Dès lors, l’art des interprètes prend toute son importance, Peter Mattei tire son épingle du jeu comme à son habitude. On se souvient de ses incarnations mozartiennes à Paris en particulier de son Don Giovanni, son Almaviva new-yorkais expose d’emblée la richesse de son timbre qui lui font se glisser dans la peau de son personnage instantanément. Souffle, legato et sens du phrasé font le reste : il est un des meilleurs Comte actuel. Sa Rosine est interprétée par Amanda Majeski, élégant soprano, qui maitrise parfaitement le rôle tant dans la tessiture où elle se coule avec aisance que dans le phrasé. Un vibratello, cependant, est présent en permanence à tel point que l’incarnation en pâtit quelque peu. La mezzo soprane Ingeborg Gillebo (Chérubin), jeune norvégienne habituée de l’opéra d’Oslo, faisait ses débuts au Met ce soir-là en remplacement d’Isabel Leonard. Belle découverte et bonne surprise de la soirée elle déploie un phrasé remarquable et de belles nuances dans ses deux airs. Tout comme la Suzanne de Marlis Petersen dont le timbre épouse la malice du personnage. S’il faut quelques scènes pour que la voix prenne toute son ampleur, la chanteuse allemande assume discrètement mais avec beaucoup d’intelligence musicale ce rôle central de l’opéra. Elle brille enfin dans son seul air « deh vieni non tardar ». Ildar Abdrazakov représente quant à lui l’entre deux de la soirée : il est vocalement irréprochable mais laisse un peu sur sa faim côté incarnation scénique et coloration du chant.

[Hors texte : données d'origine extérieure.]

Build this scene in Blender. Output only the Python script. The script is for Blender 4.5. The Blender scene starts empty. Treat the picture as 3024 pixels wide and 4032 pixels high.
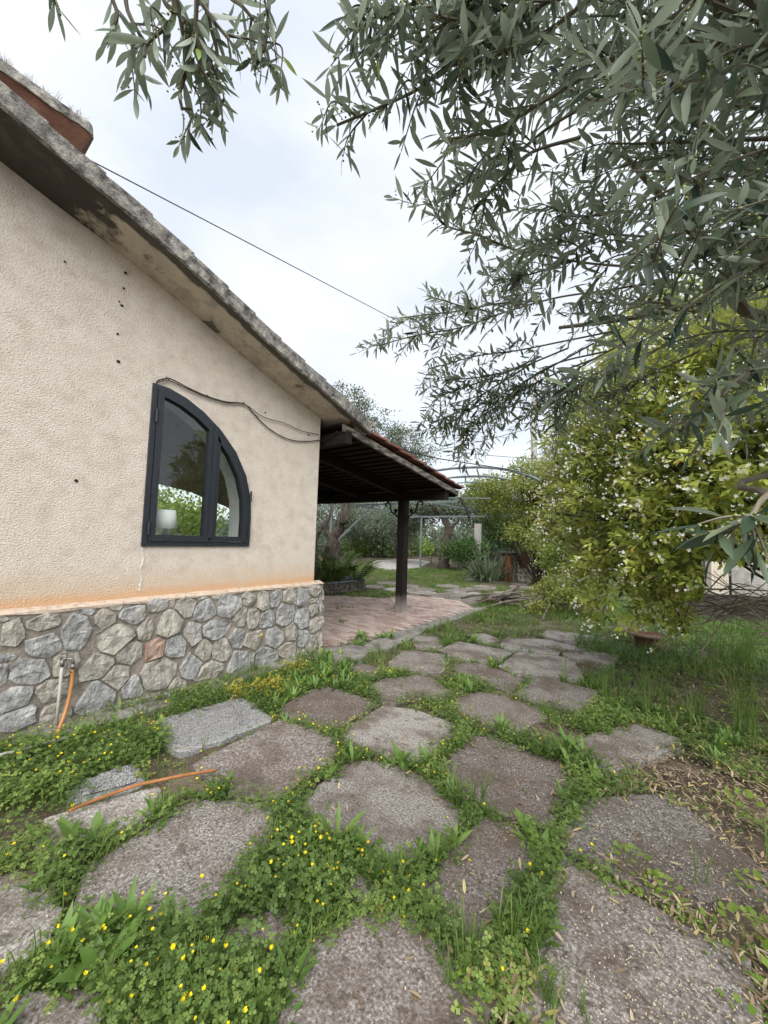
import bpy, math, random
import numpy as np
from mathutils import Matrix, Vector
from mathutils.geometry import tessellate_polygon
RND = random.Random(7); NR = np.random.default_rng(11)
SC = bpy.context.scene
# ------------------------------------------------------------------ camera (solved from the vanishing points)
F, CX, CY = 1515.0, 1512.0, 2016.0
def _n(v): return v/np.linalg.norm(v)
_up = _n(np.array([1220*1.8228-CX, -(-11400*1.8228-CY), -F]))
_y = np.array([1490*1.8228-CX, -(1178*1.8228-CY), -F]); _y = _n(_y-_up*(_y@_up))
ROT = np.array([np.cross(_y, _up), _y, _up]); EYE = np.array([0, 0, 1.5])
cam = bpy.data.cameras.new('camera'); cam.sensor_fit = 'HORIZONTAL'; cam.sensor_width = 36; cam.lens = F/3024*36
cam.clip_start = .05; cam.clip_end = 1000
camo = bpy.data.objects.new('camera', cam); SC.collection.objects.link(camo)
m = Matrix(ROT.tolist()).to_4x4(); m.translation = EYE.tolist(); camo.matrix_world = m; SC.camera = camo
# survey helpers: a sight line from the camera station meets the ground, a wall plane or a measured distance
def ray(u, v): return _n(ROT @ np.array([u-CX, -(v-CY), -F]))
def pl(u, v, ax, val): d = ray(u, v); return EYE+d*((val-EYE[ax])/d[ax])
def gz(u, v, z=0.): return pl(u, v, 2, z)
def at(u, v, D): return EYE+ray(u, v)*D
# ------------------------------------------------------------------ sky and sun
w = bpy.data.worlds.new('World'); SC.world = w; w.use_nodes = True
nt = w.node_tree; N = nt.nodes; L = nt.links; N.clear()
SUN_EL, SUN_AZ = math.radians(47), math.radians(146)      # azimuth from +Y towards +X
out = N.new('ShaderNodeOutputWorld'); bg = N.new('ShaderNodeBackground'); bg.inputs[1].default_value = .13
sky = N.new('ShaderNodeTexSky'); sky.sky_type = 'NISHITA'; sky.sun_disc = False
sky.sun_elevation = SUN_EL; sky.sun_rotation = SUN_AZ
tc = N.new('ShaderNodeTexCoord'); mp = N.new('ShaderNodeMapping'); mp.inputs['Scale'].default_value = (1, 1, 2.6)
no = N.new('ShaderNodeTexNoise'); no.inputs['Scale'].default_value = 2.3; no.inputs['Detail'].default_value = 7; no.inputs['Roughness'].default_value = .5
rp = N.new('ShaderNodeValToRGB'); rp.color_ramp.elements[0].position = .33; rp.color_ramp.elements[0].color = (.61, .655, .73, 1)
rp.color_ramp.elements[1].position = .62; rp.color_ramp.elements[1].color = (.80, .83, .88, 1)
vm = N.new('ShaderNodeVectorMath'); vm.operation = 'SCALE'; vm.inputs['Scale'].default_value = 2.85
mx = N.new('ShaderNodeMix'); mx.data_type = 'RGBA'; mx.inputs[0].default_value = .95
L.new(tc.outputs['Generated'], mp.inputs[0]); L.new(mp.outputs[0], no.inputs['Vector']); L.new(no.outputs[0], rp.inputs[0])
L.new(rp.outputs[0], vm.inputs[0]); L.new(sky.outputs[0], mx.inputs[6]); L.new(vm.outputs[0], mx.inputs[7])
L.new(mx.outputs[2], bg.inputs[0]); L.new(bg.outputs[0], out.inputs[0])
sl = bpy.data.lights.new('sun', 'SUN'); sl.energy = 1.5; sl.angle = math.radians(70); sl.color = (1, .98, .95)
so = bpy.data.objects.new('sun', sl); SC.collection.objects.link(so)
_d = Vector((-math.sin(SUN_AZ)*math.cos(SUN_EL), -math.cos(SUN_AZ)*math.cos(SUN_EL), -math.sin(SUN_EL)))
so.rotation_euler = _d.to_track_quat('-Z', 'Y').to_euler(); so.location = (6, -4, 12)
vs = SC.view_settings; vs.view_transform = 'Standard'; vs.look = 'None'; vs.gamma = 1; vs.use_curve_mapping = False; vs.exposure = 1.85
SC.cycles.max_bounces = 8; SC.cycles.transparent_max_bounces = 12; SC.cycles.use_denoising = True
# ------------------------------------------------------------------ materials
def _ramp(nt, cols):
    r = nt.nodes.new('ShaderNodeValToRGB'); e = r.color_ramp.elements
    while len(e) < len(cols): e.new(.5)
    for k, (p, c) in enumerate(cols): e[k].position = p; e[k].color = (*c, 1)
    return r
def mat(name, cols, scale=6, rough=.85, bump=.0, bscale=60, bdist=.01, stretch=(1, 1, 1), spec=.25, metal=0, detail=8, attr=.0, speck=None, vor=None):
    """noise-mottled surface; attr mixes in a per-piece random value; speck=(scale, threshold, colour) adds small flecks"""
    m = bpy.data.materials.new(name); m.use_nodes = True; nt = m.node_tree; b = nt.nodes['Principled BSDF']
    co = nt.nodes.new('ShaderNodeTexCoord'); mp = nt.nodes.new('ShaderNodeMapping'); mp.inputs['Scale'].default_value = stretch
    nt.links.new(co.outputs['Object'], mp.inputs[0])
    n = nt.nodes.new('ShaderNodeTexNoise'); n.inputs['Scale'].default_value = scale; n.inputs['Detail'].default_value = detail; n.inputs['Roughness'].default_value = .62
    nt.links.new(mp.outputs[0], n.inputs['Vector']); fac = n.outputs[0]
    if attr:
        a = nt.nodes.new('ShaderNodeAttribute'); a.attribute_name = 'rnd'
        k = nt.nodes.new('ShaderNodeMath'); k.operation = 'MULTIPLY_ADD'; k.inputs[1].default_value = attr; 
        s = nt.nodes.new('ShaderNodeMath'); s.operation = 'MULTIPLY_ADD'; s.inputs[1].default_value = 1-attr; s.inputs[2].default_value = 0
        nt.links.new(fac, s.inputs[0]); nt.links.new(a.outputs['Fac'], k.inputs[0]); nt.links.new(s.outputs[0], k.inputs[2]); fac = k.outputs[0]
    r = _ramp(nt, cols); nt.links.new(fac, r.inputs[0]); col = r.outputs[0]
    if speck:
        n2 = nt.nodes.new('ShaderNodeTexNoise'); n2.inputs['Scale'].default_value = speck[0]; n2.inputs['Detail'].default_value = 3
        nt.links.new(co.outputs['Object'], n2.inputs['Vector'])
        q = _ramp(nt, [(speck[1], (0, 0, 0)), (speck[1]+.05, (1, 1, 1))]); nt.links.new(n2.outputs[0], q.inputs[0])
        mm = nt.nodes.new('ShaderNodeMix'); mm.data_type = 'RGBA'; mm.inputs[7].default_value = (*speck[2], 1)
        nt.links.new(q.outputs[0], mm.inputs[0]); nt.links.new(col, mm.inputs[6]); col = mm.outputs[2]
    nt.links.new(col, b.inputs['Base Color'])
    b.inputs['Roughness'].default_value = rough; b.inputs['Specular IOR Level'].default_value = spec; b.inputs['Metallic'].default_value = metal
    if bump:
        n3 = nt.nodes.new('ShaderNodeTexNoise'); n3.inputs['Scale'].default_value = bscale; n3.inputs['Detail'].default_value = 6; n3.inputs['Roughness'].default_value = .6
        nt.links.new(mp.outputs[0], n3.inputs['Vector'])
        bp = nt.nodes.new('ShaderNodeBump'); bp.inputs['Strength'].default_value = bump; bp.inputs['Distance'].default_value = bdist
        nt.links.new(n3.outputs[0], bp.inputs['Height']); nt.links.new(bp.outputs[0], b.inputs['Normal'])
    return m
def leafmat(name, cols, back=None, transl=.25, rough=.5, spec=.3):
    """leaf: colour by a per-leaf random value, optional pale underside, some light through the blade"""
    m = bpy.data.materials.new(name); m.use_nodes = True; nt = m.node_tree; b = nt.nodes['Principled BSDF']; o = nt.nodes['Material Output']
    a = nt.nodes.new('ShaderNodeAttribute'); a.attribute_name = 'rnd'
    r = _ramp(nt, cols); nt.links.new(a.outputs['Fac'], r.inputs[0]); col = r.outputs[0]
    if back:
        g = nt.nodes.new('ShaderNodeNewGeometry'); mm = nt.nodes.new('ShaderNodeMix'); mm.data_type = 'RGBA'; mm.inputs[7].default_value = (*back, 1)
        nt.links.new(g.outputs['Backfacing'], mm.inputs[0]); nt.links.new(col, mm.inputs[6]); col = mm.outputs[2]
    nt.links.new(col, b.inputs['Base Color']); b.inputs['Roughness'].default_value = rough; b.inputs['Specular IOR Level'].default_value = spec
    if transl:
        t = nt.nodes.new('ShaderNodeBsdfTranslucent'); x = nt.nodes.new('ShaderNodeMixShader'); x.inputs[0].default_value = transl
        nt.links.new(col, t.inputs[0]); nt.links.new(b.outputs[0], x.inputs[1]); nt.links.new(t.outputs[0], x.inputs[2]); nt.links.new(x.outputs[0], o.inputs[0])
    return m
# ------------------------------------------------------------------ object helpers
def link(o): SC.collection.objects.link(o); return o
BASE = {}
def tag(o, label=None, cat=None, group=None, kind=None):
    if label: o['label'] = label
    if cat: o['category'] = cat
    if group: o['group'] = group
    if kind: o['kind'] = kind
    return o
def thing(name, label, cat, loc=(0, 0, 0), group=None):
    o = link(bpy.data.objects.new(name, None)); o.location = loc; o.empty_display_size = .2
    BASE[o.name] = np.array(loc, float); return tag(o, label, cat, group)
def raw(name, V, faces, material, parent=None, smooth=False, rnd=None, kind=None, local=False):
    """one mesh object from world-space vertices; faces: list of index lists or an (n,3) array"""
    V = np.asarray(V, np.float64); base = np.zeros(3)
    if parent is not None and not local: base = BASE.get(parent.name, np.zeros(3))
    me = bpy.data.meshes.new(name)
    if isinstance(faces, np.ndarray):
        me.vertices.add(len(V)); me.vertices.foreach_set('co', (V-base).astype(np.float32).ravel())
        n, k = faces.shape; me.loops.add(n*k); me.loops.foreach_set('vertex_index', faces.astype(np.int32).ravel())
        me.polygons.add(n); me.polygons.foreach_set('loop_start', np.arange(0, n*k, k, dtype=np.int32))
        if smooth: me.polygons.foreach_set('use_smooth', np.ones(n, bool))
        me.update(calc_edges=True)
    else:
        me.from_pydata((V-base).tolist(), [], [list(map(int, f)) for f in faces])
        if smooth: me.polygons.foreach_set('use_smooth', np.ones(len(me.polygons), bool))
        me.update()
    if rnd is not None:
        a = me.attributes.new('rnd', 'FLOAT', 'POINT'); a.data.foreach_set('value', np.broadcast_to(np.asarray(rnd, np.float32), (len(V),)).copy())
    if material: me.materials.append(material)
    o = link(bpy.data.objects.new(name, me))
    if parent is not None: o.parent = parent; BASE[o.name] = base
    if kind: o['kind'] = kind
    return o
class MB:
    def __init__(s): s.v = []; s.f = []
    def add(s, V, F): b = len(s.v); s.v += [tuple(map(float, p)) for p in V]; s.f += [[b+i for i in f] for f in F]; return s
    def box(s, lo, hi):
        (a, b, c), (d, e, f) = lo, hi
        return s.add([(a,b,c),(d,b,c),(d,e,c),(a,e,c),(a,b,f),(d,b,f),(d,e,f),(a,e,f)], [(3,2,1,0),(4,5,6,7),(0,1,5,4),(1,2,6,5),(2,3,7,6),(3,0,4,7)])
    def bar(s, p, q, wd, ht, up=(0, 0, 1)):
        p = np.array(p, float); q = np.array(q, float); d = _n(q-p); x = np.cross(d, up); x = _n(x) if np.linalg.norm(x) > 1e-6 else np.array([1., 0, 0]); z = np.cross(x, d)
        V = [e+x*i*wd/2+z*j*ht/2 for e in (p, q) for i, j in ((-1,-1),(1,-1),(1,1),(-1,1))]
        return s.add(V, [(0,1,2,3),(7,6,5,4),(0,4,5,1),(1,5,6,2),(2,6,7,3),(3,7,4,0)])
    def tube(s, pts, rad, n=8, cap=True, jit=0):
        pts = [np.array(p, float) for p in pts]; k = len(pts); rad = [rad]*k if np.isscalar(rad) else rad; V = []; F = []
        ref = np.array([.31, .17, .93])
        for i, p in enumerate(pts):
            d = _n(pts[min(i+1, k-1)]-pts[max(i-1, 0)]); x = np.cross(d, ref)
            if np.linalg.norm(x) < .1: x = np.cross(d, [1., 0, 0])
            x = _n(x); y = np.cross(d, x)
            for j in range(n):
                a = 2*math.pi*j/n; r = rad[i]*(1+(RND.uniform(-jit, jit) if jit else 0)); V.append(p+(x*math.cos(a)+y*math.sin(a))*r)
        for i in range(k-1):
            for j in range(n): F.append((i*n+j, i*n+(j+1)%n, (i+1)*n+(j+1)%n, (i+1)*n+j))
        if cap: F += [tuple(range(n))[::-1], tuple(range((k-1)*n, k*n))]
        return s.add(V, F)
    def lathe(s, c, prof, n=20):
        V = [(c[0]+r*math.cos(2*math.pi*j/n), c[1]+r*math.sin(2*math.pi*j/n), c[2]+z) for r, z in prof for j in range(n)]
        F = [(i*n+j, i*n+(j+1)%n, (i+1)*n+(j+1)%n, (i+1)*n+j) for i in range(len(prof)-1) for j in range(n)]
        return s.add(V, F+[tuple(range(n))[::-1]])
    def prism(s, poly, z0, z1, inset=0, tz=None):
        """extruded ground polygon"""
        n = len(poly); c = np.mean(poly, 0)
        V = [(p[0], p[1], z0) for p in poly]+[(p[0], p[1], z1-.006) for p in poly]+[(*(np.array(p)+(c-p)*min(.2, inset/max(.05, np.linalg.norm(c-p)))), z1) for p in poly]
        F = [(i, (i+1)%n, n+(i+1)%n, n+i) for i in range(n)]+[(n+i, n+(i+1)%n, 2*n+(i+1)%n, 2*n+i) for i in range(n)]+[tuple(range(2*n, 3*n))]
        return s.add(V, F)
    def build(s, name, material, parent=None, smooth=False, rnd=None, kind=None):
        return raw(name, s.v, s.f, material, parent, smooth, rnd, kind)
def spline(pts, n=6):
    P = [np.array(p, float) for p in pts]; P = [2*P[0]-P[1]]+P+[2*P[-1]-P[-2]]; o = []
    for i in range(1, len(P)-2):
        for t in np.linspace(0, 1, n, endpoint=False):
            a, b, c, d = P[i-1:i+3]; o.append(.5*(2*b+(c-a)*t+(2*a-5*b+4*c-d)*t*t+(3*b-a-3*c+d)*t**3))
    return o+[P[-2]]
def share(o, name, parent, loc, rotm=None, scale=1, mesh=None):
    """a light copy of a piece that shares its mesh"""
    c = link(bpy.data.objects.new(name, mesh or o.data)); c.parent = parent; M_ = Matrix.Translation(Vector(np.asarray(loc)-BASE.get(parent.name, np.zeros(3))))
    if rotm is not None: M_ = M_ @ Matrix(np.asarray(rotm).tolist()).to_4x4()
    c.matrix_local = M_ @ Matrix.Scale(scale, 4); return c
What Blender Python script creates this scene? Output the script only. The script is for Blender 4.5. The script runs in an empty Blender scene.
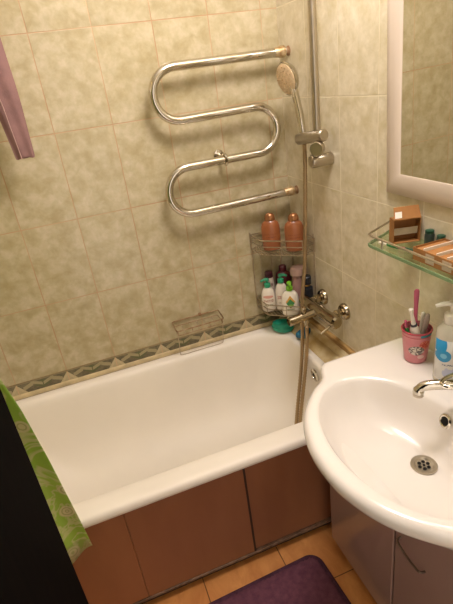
import bpy, bmesh, math, random
from mathutils import Vector, Matrix
random.seed(7)
PI = math.pi
F0 = 0.565                      # the back wall's border tops out 56.5 cm above the floor
sc = bpy.context.scene
col = sc.collection

# ------------------------------------------------------------------ node helpers
class E:
    """a float socket with operators, to write node maths as formulas"""
    def __init__(s, nt, sock): s.nt, s.s = nt, sock
    def op(s, kind, *others, clamp=False):
        n = s.nt.nodes.new('ShaderNodeMath'); n.operation = kind; n.use_clamp = clamp
        for i, v in enumerate((s,) + others):
            if isinstance(v, E): s.nt.links.new(v.s, n.inputs[i])
            else: n.inputs[i].default_value = v
        return E(s.nt, n.outputs[0])
    def __add__(s, o): return s.op('ADD', o)
    def __sub__(s, o): return s.op('SUBTRACT', o)
    def __mul__(s, o): return s.op('MULTIPLY', o)
    def __truediv__(s, o): return s.op('DIVIDE', o)
    def __neg__(s): return s.op('MULTIPLY', -1.0)
    def abs(s): return s.op('ABSOLUTE')
    def fract(s): return s.op('FRACT')
    def floor(s): return s.op('FLOOR')
    def min(s, o): return s.op('MINIMUM', o)
    def max(s, o): return s.op('MAXIMUM', o)
    def lt(s, o): return s.op('LESS_THAN', o)
    def gt(s, o): return s.op('GREATER_THAN', o)
    def ramp(s, a, b):              # 0 at a, 1 at b
        return ((s - a) * (1.0 / (b - a))).op('MULTIPLY', 1.0, clamp=True)

def S(h):                           # '#rrggbb' -> linear rgba
    h = h.lstrip('#'); out = []
    for i in (0, 2, 4):
        c = int(h[i:i + 2], 16) / 255
        out.append(c / 12.92 if c <= .04045 else ((c + .055) / 1.055) ** 2.4)
    return (*out, 1)

def new_mat(name):
    m = bpy.data.materials.new(name); m.use_nodes = True
    return m, m.node_tree, m.node_tree.nodes['Principled BSDF']

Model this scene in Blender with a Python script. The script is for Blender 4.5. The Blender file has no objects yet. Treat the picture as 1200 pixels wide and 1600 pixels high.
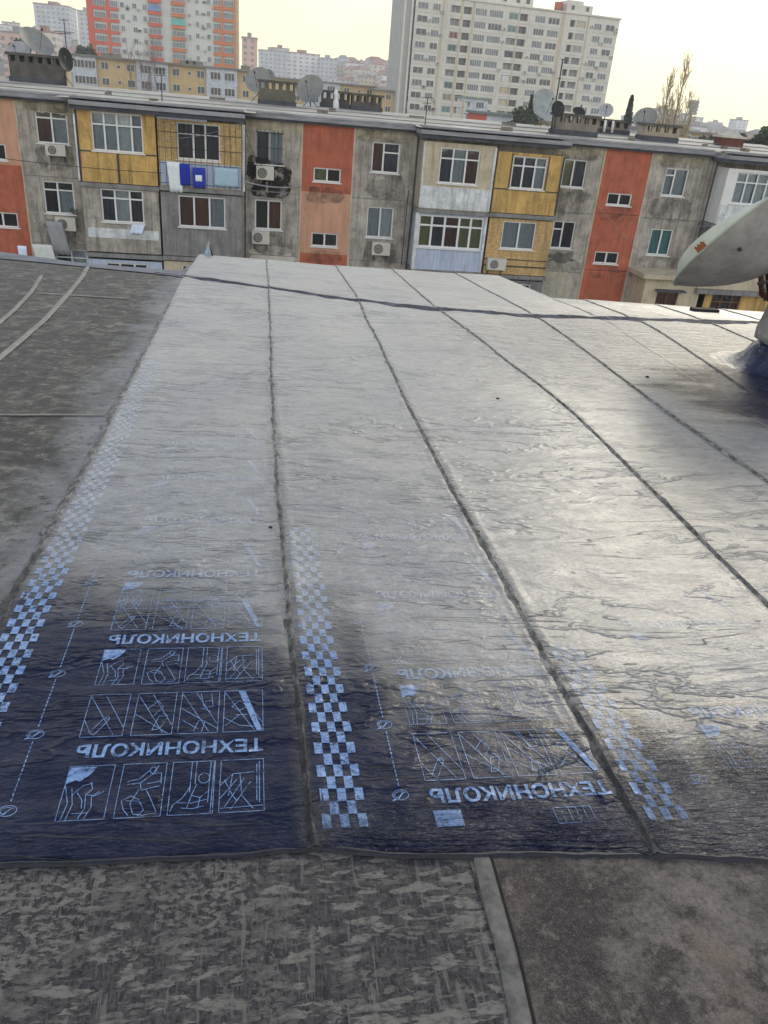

Les comprimari n’ont pas à rougir pour autant : truculent Bartolo quoiqu’un peu court vocalement de John del Carlo ; Greg Fedderly beau ténor de caractère en Basilio et le reste de la distribution est à l’avenant.
La soirée aurait donc pu être une bonne soirée de répertoire dans une des grandes maisons d’opéra du monde. Elle prend une autre ampleur grâce à la direction simple et évidente de James Levine. Dans un style classique et méticuleux, il façonne un théâtre haut en couleurs aria après duo et trio, de scènes chorales en introductions orchestrales avec un style idoine tant au regard de la partition de Mozart que la situation théâtrale du moment. A l’inverse de la geste baroque, la vie de cette musique n’est pas tant dans des contrastes forts de rythmes ou de volumes, mais bien dans le déploiement savamment orchestré des pupitres, des chants et contrepoints.